From photographs and dress measurements, she gets previews of new characters and is privy to intimate details, like the undergarments favored by Blue Guardsmen and the exact circumference of Natalie Portman’s wrists.

She has also gleaned that the new movie involves “a Chewbacca and two Wookiees.”

“You know, I think Chewbacca is a Wookiee,” said Charlotte Gorrie, an assistant.

“Is he?” D’Agostino said.

OK, so she’s not a fanatic. So she waited until the mid-’80s to see the original movie and, even today, can barely tell a Jedi from Jar Jar Binks.

That’s one reason “they have to send me the photos beforehand,” she said. Otherwise, “I don’t know what they’re talking about.”

But maybe The Force is with D’Agostino anyway. Something attracted Lucasfilm representatives — who would not comment for this article — to D’Agostino when they met in the mid-1990s through a Star Wars exhibit at the National Air and Space Museum, which had hired her to make the mannequins.

Perhaps they admired her hairdo, which is currently a complicated system of spikes and dreadlocks that rivals the quirkiest coifs of Queen Amidala, Portman’s character. Or maybe they just liked her work.

Fiscal boon

In any event, after that first collaboration, “Lucasfilm always insisted we build their mannequins,” D’Agostino said.

This alliance was a fiscal boon. The three prequels, which were in development when D’Agostino built her first Hans Solo, meant seemingly limitless work in the competitive custom mannequin industry, which D’Agostino prefers to the retail work she also does.

A sculptor who moved from Michigan to Baltimore in 1982 and attended Maryland Institute College of Art, D’Agostino worked for the mannequin company for three years and then took it over in 1989. The company originally catered to department stores such as Sears, but D’Agostino pushed for more specialized work, providing mannequins to cultural institutions such as the National Museum of the American Indian, entertainment companies and private individuals.

A single model can cost $7,500 or more.

Tame work

Compared with some of the jobs she has done as a mannequin artist — like constructing a giant, juggling tiger — the Star Wars work seems almost tame. Sometimes she uses sculpted molds, but mostly the project entails the dismemberment of 6-foot-tall, standard-issue mannequins that D’Agostino imports from Asia for a few hundred dollars a piece.

And, although D’Agostino would like to experiment with face painting, Lucasfilm requests uniform heads, with bald skulls and blank eyes — to keep the viewer’s gaze on the costume, she said.

“We’re not creating a character,” she explained. “We’re creating a model.”

The epic is ending soon. D’Agostino expects Lucasfilm to keep her busy through the summer, but after that she anticipates the inevitable dwindling of a project that has been a definitive part of her business for the past decade.

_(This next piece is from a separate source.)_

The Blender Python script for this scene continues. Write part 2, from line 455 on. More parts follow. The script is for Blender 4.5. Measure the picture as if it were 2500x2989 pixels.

She plans to apply her Star Wars techniques — like lopping off toes to accommodate stiff boots — to other costume exhibitions that she hopes will soon occupy her time. Perhaps one day, Wookiee and Ewok mannequins will themselves seem like creatures from a long, long time ago, and part of her life that’s far, far away.

But she might also become part of the legend. Already she’s fielding calls from fans requesting mannequins for their personal shrines. One procured unsettlingly specific measurements of David Prowse, the actor who played Darth Vader in the early films.

“He wanted the same muscle tone and everything,” she said. “I said ‘Lucasfilm doesn’t require that.’ He said, ‘I do.’ “

As it turns out, though, she and the Jedi junkies now share a common wish.

Just last week, D’Agostino learned of the possibility of the final trilogy, an idea Lucas once batted around, but has since reportedly scrapped.

Still, the notion gave her hope.

“There could be another three episodes,” she said. “I would really like that.”